25 October 2022

On 25 October, EIF organised a debate, hosted by MEP Marina Kaljurand on the EU proposed Cyber Resilience Act (CRA) with a focus on its contribution to the Europe’s Digital autonomy. The MEP was joined by the following guest speakers:

Lorena Boix Alonso, Director for Digital Society, Trust & Cybersecurity, DG CONNECT, European Commission
Heli Tiirmaa-Klaar, Director of the Digital Society Institute, European School of Management and Technology, Berlin
Elena Plexida, Vice President Government and IGOs Engagement, ICANN
Arnaud Taddei, Security Transformation Architects Practice Leader - International (EMEA, APAC) at Broadcom Software, Broadcom Inc.

44:42
The new EU Cyber resilience Act and Europe’s Digital autonomy

MEP Marina Kaljurand set the scene declaring the importance of gaining sovereignty, acting autonomously, but, at the same time, avoiding protectionism. She mentioned some of the recommendations that concern autonomy: first, funding mechanisms and investments may not be enough to reach the targets; second, making realistic choices where efforts and resources retain existing strengths and gain position in innovative domains; third, identifying the type of threats to sovereignty and monitor risks; fourth, considering the importance of digital autonomy and proactive digital diplomacy. MEP Kaljurand pointed out that every EU citizen should be also a digital diplomat, a digital person, and a digital speaker. What is more, the Cyber Resilience Act is considered the first Internet of Things legislation in the world that aims at regulating common cybersecurity standards for connected devices and connected services.

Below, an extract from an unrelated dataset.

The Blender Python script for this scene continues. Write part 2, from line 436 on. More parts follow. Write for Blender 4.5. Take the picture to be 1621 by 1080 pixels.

The European Commission representative, Lorena Boix Alonso, claimed that cyber attacks are gradually increasing and affecting society. Two-thirds of cyber attacks come from the exploit of vulnerabilities in connected devices. According to her, the Cyber Resilience Act is needed because there is no sufficient incentive to fix cyber attacks in the market, while it is fundamental to put products in the market very quickly, as the nature of the market requires. Ms. Boix Alonso recognised that it is appropriate to start from the legislation framework that is working for many years and has high-level requirements. However, something simpler is needed, and producers will need to do a risk assessment and then define their standards. As a result, most of the products would not need to go through a third-party conformity assessment.

Heli Tiirmaa-Klaar, from the School of Management and Technology of Berlin, declared that she is aligned to the European Commission perspective. Since market is not taking care of security, a cybersecurity legislation is very much needed. It is fundamental having the transparent framework for all the producers, while the added value of the CRA is that consumers can do the informed choice. She stressed that the security issue is one of the largest impediments to achieve the goals of a digital Europe. Furthermore, digitalisation is not associated with trust and security, and the CRA provides an extra layer of security for both economic actors and consumers. Ms. Tiirmaa-Klaar argued that the Act would have a global impact because it is the first case in which the large market power is trying to set standards for the products. However, she recognised an impediment in the implementation side because of the lack of experts, underlining the skills gap and the cybersecurity workforce shortage in Europe.

Elena Plexida, from ICANN, stressed the importance of standardization. In the CRA, standards are being put forward in different initiatives as a way to demonstrate compliance. Compliance depends on the type of products at stake and ranges from self assessment to third party certification or it is implied through the implementation of EU standards. An increasing number of legislative initiatives include provisions for the development of harmonized European standards to demonstrate compliance. She highlighted that organizations like ICANN or IGF can provide the Internet because connected devices run on the same set of technical protocols, standards and identifiers. They are being used by the whole world because they are trusted and developed through bottom-up processes with the participation of experts and governments. Ms. Plexida concluded her speech by affirming that trust is the glue that keeps the Internet together and that fragmentation must be avoided.

Arnaud Taddei, from Broadcom Inc., acknowledged the good intention of the Cyber Resilience Act, the courage of the European Commission in facing cyber security issues, but also the real gap on IoT products and on the security products for consumers. From his perspective, as a security practitioner, security is about a number of trade-offs that need to be considered within the frame of the CRA. First, security, cost and risk: more security measures imply higher costs. Second, security time and market. Third, security, privacy and safety: privacy without security is meaningless. Mr. Taddei affirmed that certain countries in the EU are very weak on startups and some issues are recurrent. He concluded his speech with three additional considerations on the Cyber Resilience Act. First, standardisation experts may not fully understand the intention of Article 19. Second, it is hard to determine a foreseeable misuse of products. Third, it is necessary to organise notification as a whole for the EU.